UPDATE 4-Kroger outlook disappoints; grocery shares fall
* Q3 adjusted EPS 39 cents tops Wall St view by a penny
* Sees Q4 EPS of 49c-52c, below estimates
* Sees FY EPS $1.88-$1.91; prior view was $1.85-$1.90
* Says sales growth could slow next fiscal year
* Shares fall 6.7 percent (Recasts first paragraph, adds details from call, updates share activity)
LOS ANGELES, Dec 9 (Reuters) - Kroger Co (KR.N) on Tuesday forecast quarterly earnings below Wall Street estimates and said it expects slower sales growth next year as consumers continue to pare spending in the recession.
Shares of the No. 1 U.S. grocery store chain fell 6.7 percent and dragged down rival stocks.
Cincinnati-based Kroger forecast fourth-quarter earnings of 49 cents to 52 cents per share. Analysts on average were expecting 53 cents, according to Reuters Estimates.
"This guidance range considers the cautious mindset of many consumers this holiday season," Kroger said in a statement.
Kroger, which operates stores under its own name as well as Ralphs and Food 4 Less, also said it expects 2009 sales at established supermarkets, excluding renovations, to increase by 3 percent to 5 percent, excluding fuel, down from a projected growth rate of 4.5 percent to 5.5 percent for this year.
The outlook from the grocery industry's strongest performer was a drag on Kroger rivals. Shares of Safeway Inc (SWY.N) fell 6.7 percent, Supervalu Inc (SVU.N) dropped 4.5 percent, and Whole Foods Market Inc (WFMI.O) slid 1.2 percent.
UBS analyst Neil Currie said the stock declines could be partly due to some investors "misinterpreting (Kroger's) usual conservativism as negativity."
Currie, who has a "buy" rating on Kroger shares and no ownership conflicts, called the company's cautious stance on 2009 sales prudent, "especially in this environment."

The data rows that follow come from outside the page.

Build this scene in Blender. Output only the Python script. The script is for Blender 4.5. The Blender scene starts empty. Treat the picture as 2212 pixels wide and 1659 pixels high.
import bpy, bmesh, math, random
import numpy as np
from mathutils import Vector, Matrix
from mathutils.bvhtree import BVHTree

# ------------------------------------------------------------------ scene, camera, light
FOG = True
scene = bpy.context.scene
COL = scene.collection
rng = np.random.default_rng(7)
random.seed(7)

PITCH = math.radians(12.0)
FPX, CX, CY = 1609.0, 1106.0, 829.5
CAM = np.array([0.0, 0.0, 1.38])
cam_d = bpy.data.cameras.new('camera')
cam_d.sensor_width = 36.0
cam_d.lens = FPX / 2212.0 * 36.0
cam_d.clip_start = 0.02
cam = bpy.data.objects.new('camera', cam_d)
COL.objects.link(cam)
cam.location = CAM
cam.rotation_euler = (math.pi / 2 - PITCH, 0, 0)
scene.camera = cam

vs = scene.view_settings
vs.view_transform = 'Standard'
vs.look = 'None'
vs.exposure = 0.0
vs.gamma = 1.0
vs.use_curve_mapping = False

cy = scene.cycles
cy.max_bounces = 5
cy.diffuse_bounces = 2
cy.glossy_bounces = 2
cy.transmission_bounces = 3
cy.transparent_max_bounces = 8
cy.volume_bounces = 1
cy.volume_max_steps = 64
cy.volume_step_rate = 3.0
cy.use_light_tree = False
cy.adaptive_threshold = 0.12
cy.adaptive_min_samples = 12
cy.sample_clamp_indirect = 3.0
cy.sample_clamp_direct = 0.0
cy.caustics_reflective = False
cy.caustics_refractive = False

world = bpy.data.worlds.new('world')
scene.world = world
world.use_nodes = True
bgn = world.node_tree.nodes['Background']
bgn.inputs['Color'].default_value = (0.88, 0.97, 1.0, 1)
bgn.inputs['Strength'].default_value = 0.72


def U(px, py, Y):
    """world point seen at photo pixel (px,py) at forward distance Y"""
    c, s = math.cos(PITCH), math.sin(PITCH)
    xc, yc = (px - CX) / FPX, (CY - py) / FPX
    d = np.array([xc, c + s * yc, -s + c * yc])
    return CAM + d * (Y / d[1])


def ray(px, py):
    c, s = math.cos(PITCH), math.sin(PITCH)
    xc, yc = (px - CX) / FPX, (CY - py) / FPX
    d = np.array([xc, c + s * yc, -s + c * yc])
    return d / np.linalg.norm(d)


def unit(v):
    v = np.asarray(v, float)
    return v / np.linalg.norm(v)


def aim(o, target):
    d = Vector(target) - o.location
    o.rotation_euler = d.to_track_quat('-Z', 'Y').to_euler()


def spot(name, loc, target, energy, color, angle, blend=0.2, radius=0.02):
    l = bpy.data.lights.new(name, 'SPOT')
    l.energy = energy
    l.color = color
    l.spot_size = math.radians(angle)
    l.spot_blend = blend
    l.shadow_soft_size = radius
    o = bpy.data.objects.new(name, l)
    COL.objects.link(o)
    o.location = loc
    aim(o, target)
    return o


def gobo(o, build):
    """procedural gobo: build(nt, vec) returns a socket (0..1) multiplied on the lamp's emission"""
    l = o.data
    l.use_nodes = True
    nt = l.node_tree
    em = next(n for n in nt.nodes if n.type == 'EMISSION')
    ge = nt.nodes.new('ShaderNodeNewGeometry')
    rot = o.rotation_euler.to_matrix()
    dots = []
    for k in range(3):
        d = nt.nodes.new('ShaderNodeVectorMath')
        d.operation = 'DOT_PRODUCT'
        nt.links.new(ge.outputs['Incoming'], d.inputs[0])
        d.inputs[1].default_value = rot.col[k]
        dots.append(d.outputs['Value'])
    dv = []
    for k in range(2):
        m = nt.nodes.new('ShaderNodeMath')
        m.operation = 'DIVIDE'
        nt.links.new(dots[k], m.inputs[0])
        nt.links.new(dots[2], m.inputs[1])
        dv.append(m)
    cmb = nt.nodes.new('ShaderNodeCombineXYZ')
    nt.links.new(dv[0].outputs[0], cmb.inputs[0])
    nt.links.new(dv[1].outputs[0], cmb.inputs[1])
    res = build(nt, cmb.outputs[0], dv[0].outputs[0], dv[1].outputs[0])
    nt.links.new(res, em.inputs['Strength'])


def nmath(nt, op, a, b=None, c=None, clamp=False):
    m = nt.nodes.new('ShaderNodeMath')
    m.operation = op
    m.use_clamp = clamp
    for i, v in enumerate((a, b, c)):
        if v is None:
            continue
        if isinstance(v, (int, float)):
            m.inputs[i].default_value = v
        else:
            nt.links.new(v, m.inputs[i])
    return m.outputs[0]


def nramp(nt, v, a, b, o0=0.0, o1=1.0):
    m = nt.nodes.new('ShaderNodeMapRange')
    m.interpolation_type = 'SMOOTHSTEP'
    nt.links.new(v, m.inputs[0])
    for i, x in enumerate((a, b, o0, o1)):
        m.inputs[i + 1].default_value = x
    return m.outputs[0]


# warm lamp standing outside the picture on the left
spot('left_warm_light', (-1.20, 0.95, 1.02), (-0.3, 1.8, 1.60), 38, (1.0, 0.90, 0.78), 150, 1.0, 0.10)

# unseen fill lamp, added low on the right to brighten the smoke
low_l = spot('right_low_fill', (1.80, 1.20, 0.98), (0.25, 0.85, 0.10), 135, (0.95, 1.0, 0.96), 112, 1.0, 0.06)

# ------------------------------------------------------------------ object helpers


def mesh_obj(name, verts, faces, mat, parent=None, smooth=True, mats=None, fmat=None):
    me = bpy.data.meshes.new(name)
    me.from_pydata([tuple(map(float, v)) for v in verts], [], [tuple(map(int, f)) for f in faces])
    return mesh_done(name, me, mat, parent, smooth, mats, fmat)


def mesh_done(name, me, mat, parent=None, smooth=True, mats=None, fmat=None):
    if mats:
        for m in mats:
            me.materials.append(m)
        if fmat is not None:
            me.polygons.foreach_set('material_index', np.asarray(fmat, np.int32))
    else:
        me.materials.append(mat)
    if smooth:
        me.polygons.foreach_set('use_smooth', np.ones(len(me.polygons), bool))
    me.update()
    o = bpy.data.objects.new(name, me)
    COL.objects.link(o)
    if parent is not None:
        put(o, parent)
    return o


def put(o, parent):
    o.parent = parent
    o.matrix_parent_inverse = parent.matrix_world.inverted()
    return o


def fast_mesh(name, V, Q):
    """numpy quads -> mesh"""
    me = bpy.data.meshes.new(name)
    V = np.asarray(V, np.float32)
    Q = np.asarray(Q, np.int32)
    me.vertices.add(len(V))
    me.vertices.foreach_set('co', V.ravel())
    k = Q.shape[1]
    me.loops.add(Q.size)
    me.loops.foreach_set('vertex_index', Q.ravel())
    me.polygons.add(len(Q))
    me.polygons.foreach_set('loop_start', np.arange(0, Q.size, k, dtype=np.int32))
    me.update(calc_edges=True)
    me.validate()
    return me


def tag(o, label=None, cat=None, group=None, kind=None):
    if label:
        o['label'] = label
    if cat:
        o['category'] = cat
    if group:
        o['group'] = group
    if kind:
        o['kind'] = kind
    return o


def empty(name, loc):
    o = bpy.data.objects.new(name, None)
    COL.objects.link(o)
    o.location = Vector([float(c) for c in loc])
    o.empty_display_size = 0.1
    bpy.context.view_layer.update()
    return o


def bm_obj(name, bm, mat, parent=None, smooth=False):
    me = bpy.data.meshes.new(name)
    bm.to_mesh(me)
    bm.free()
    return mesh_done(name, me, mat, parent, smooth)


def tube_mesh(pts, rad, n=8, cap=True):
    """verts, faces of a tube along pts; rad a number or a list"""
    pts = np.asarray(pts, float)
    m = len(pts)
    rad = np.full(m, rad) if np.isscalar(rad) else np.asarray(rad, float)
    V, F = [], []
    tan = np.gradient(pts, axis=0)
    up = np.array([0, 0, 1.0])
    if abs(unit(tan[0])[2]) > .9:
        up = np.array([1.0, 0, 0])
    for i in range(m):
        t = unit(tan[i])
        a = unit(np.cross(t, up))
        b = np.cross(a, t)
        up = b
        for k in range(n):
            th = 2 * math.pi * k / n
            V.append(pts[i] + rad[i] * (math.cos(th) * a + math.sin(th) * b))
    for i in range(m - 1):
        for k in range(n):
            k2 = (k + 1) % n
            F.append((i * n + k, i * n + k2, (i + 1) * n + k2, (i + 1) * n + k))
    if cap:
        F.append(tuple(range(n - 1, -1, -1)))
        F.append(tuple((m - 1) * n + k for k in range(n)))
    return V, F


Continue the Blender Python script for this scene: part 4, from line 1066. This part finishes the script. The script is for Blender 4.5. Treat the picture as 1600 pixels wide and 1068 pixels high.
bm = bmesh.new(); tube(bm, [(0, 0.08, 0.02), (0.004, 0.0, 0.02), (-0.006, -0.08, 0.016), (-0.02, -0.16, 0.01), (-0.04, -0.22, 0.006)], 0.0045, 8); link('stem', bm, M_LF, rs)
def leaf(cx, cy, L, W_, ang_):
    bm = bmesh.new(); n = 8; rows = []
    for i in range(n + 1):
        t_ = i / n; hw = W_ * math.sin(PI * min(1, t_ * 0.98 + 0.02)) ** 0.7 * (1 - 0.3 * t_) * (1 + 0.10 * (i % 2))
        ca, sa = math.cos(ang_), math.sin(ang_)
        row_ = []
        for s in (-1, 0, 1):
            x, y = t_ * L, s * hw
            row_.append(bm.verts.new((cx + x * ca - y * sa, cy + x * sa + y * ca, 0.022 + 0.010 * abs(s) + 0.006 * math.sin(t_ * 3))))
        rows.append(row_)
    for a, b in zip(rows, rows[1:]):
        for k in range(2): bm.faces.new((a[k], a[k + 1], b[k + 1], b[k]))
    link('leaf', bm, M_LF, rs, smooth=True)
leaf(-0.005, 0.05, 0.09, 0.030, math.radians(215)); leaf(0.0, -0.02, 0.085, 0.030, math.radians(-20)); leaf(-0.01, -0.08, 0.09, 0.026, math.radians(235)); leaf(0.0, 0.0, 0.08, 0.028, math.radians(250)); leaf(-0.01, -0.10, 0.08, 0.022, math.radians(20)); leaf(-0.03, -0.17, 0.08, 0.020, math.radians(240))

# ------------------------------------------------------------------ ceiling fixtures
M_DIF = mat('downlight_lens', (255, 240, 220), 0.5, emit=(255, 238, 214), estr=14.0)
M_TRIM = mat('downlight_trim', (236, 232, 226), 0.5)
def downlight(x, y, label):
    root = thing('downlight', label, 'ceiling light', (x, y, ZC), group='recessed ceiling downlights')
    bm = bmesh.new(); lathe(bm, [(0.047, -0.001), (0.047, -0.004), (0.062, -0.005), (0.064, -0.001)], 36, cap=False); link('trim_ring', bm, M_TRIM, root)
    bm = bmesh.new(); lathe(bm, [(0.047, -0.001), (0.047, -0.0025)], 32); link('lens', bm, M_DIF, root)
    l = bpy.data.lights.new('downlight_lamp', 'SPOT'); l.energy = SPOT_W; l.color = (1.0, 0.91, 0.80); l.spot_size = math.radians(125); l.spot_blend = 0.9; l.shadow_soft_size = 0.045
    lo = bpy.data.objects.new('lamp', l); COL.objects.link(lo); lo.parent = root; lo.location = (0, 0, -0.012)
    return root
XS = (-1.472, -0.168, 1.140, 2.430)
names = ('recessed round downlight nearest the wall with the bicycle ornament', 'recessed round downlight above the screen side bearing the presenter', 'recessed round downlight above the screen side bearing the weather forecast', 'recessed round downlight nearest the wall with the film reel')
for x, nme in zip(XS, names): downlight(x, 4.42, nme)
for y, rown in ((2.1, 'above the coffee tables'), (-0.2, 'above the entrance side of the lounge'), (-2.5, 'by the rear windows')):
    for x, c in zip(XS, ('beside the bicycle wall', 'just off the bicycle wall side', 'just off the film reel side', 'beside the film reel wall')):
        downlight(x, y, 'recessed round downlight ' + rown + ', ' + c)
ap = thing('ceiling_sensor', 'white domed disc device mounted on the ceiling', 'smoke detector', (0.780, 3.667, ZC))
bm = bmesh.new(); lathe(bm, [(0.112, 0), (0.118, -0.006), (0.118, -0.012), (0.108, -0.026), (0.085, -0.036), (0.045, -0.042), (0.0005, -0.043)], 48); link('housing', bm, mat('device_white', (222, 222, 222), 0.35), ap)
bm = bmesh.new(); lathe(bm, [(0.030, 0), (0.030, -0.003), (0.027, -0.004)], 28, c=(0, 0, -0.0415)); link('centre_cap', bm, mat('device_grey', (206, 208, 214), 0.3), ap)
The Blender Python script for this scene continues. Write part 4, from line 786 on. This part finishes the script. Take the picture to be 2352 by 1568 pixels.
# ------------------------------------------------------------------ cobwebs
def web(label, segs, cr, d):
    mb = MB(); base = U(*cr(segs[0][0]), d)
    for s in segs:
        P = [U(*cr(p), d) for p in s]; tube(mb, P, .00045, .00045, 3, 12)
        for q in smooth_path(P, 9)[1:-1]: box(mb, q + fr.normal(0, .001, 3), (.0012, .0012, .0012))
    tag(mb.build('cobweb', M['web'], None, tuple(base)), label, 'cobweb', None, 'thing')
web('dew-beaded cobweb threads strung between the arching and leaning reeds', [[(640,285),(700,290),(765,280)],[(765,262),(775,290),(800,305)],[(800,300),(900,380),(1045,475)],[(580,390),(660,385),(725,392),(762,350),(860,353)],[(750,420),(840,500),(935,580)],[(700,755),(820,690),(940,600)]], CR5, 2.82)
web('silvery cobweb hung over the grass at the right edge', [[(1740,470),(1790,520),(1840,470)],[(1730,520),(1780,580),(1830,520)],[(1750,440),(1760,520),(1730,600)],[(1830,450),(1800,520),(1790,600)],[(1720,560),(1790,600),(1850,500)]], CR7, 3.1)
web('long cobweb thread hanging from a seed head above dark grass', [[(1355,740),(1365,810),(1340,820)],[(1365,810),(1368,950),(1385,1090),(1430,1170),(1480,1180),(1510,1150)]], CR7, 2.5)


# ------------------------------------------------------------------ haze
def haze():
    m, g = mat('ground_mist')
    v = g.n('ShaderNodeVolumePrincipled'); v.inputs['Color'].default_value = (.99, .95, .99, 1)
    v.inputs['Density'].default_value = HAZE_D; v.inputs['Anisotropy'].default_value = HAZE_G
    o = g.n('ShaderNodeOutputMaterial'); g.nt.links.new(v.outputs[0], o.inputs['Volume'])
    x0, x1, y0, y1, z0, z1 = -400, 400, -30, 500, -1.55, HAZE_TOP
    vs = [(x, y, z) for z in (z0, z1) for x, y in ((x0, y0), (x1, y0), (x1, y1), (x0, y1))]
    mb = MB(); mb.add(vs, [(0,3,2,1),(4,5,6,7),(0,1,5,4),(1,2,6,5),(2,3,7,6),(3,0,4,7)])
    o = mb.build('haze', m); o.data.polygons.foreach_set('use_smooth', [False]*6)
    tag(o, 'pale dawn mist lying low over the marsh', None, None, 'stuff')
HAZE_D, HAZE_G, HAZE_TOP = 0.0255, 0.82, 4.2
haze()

Identical store sales were up "just a tick below 5 percent" for the first four weeks of the current quarter, Chief Executive David Dillon told analysts on a conference call.
Kroger has benefited from its years-long effort to keep prices at the industry's lower end -- a move that has paid dividends during the current U.S. downturn as cash-strapped consumers look to save money on food.
Kroger executives said on the call that sales of discretionary items like jewelry were slowing even further and that consumers continued to buy lower-priced store-brands.
As shoppers cut back on meals at restaurants, Kroger said it was seeing strong sales in its deli, bakery and prepared food departments.
PROFIT SLIPS
Kroger said net income fell 6.3 percent to $237.7 million, or 36 cents per share, in the third quarter ended on Nov. 8 from $253.8 million, or 37 cents per share, a year earlier.
Excluding special items, Kroger earned 39 cents a share, while analysts on average were expecting 38 cents, according to Reuters Estimates.
Total sales at the company, which also operates the Littman and Barclay jewelry chains, rose to $17.58 billion from $16.14 billion. The analysts' average estimate was $17.56 billion.
Kroger said identical-supermarket sales rose 7.8 percent with fuel and 5.6 percent without fuel from a year earlier.
Higher margins on gasoline helped results in the third quarter, while a charge related to inventory valuation came in higher than expected.
Kroger raised its earnings outlook for the full year to a range of $1.88 to $1.91 per share, excluding a 3-cent charge for the effects of Hurricane Ike. Its prior forecast was $1.85 to $1.90.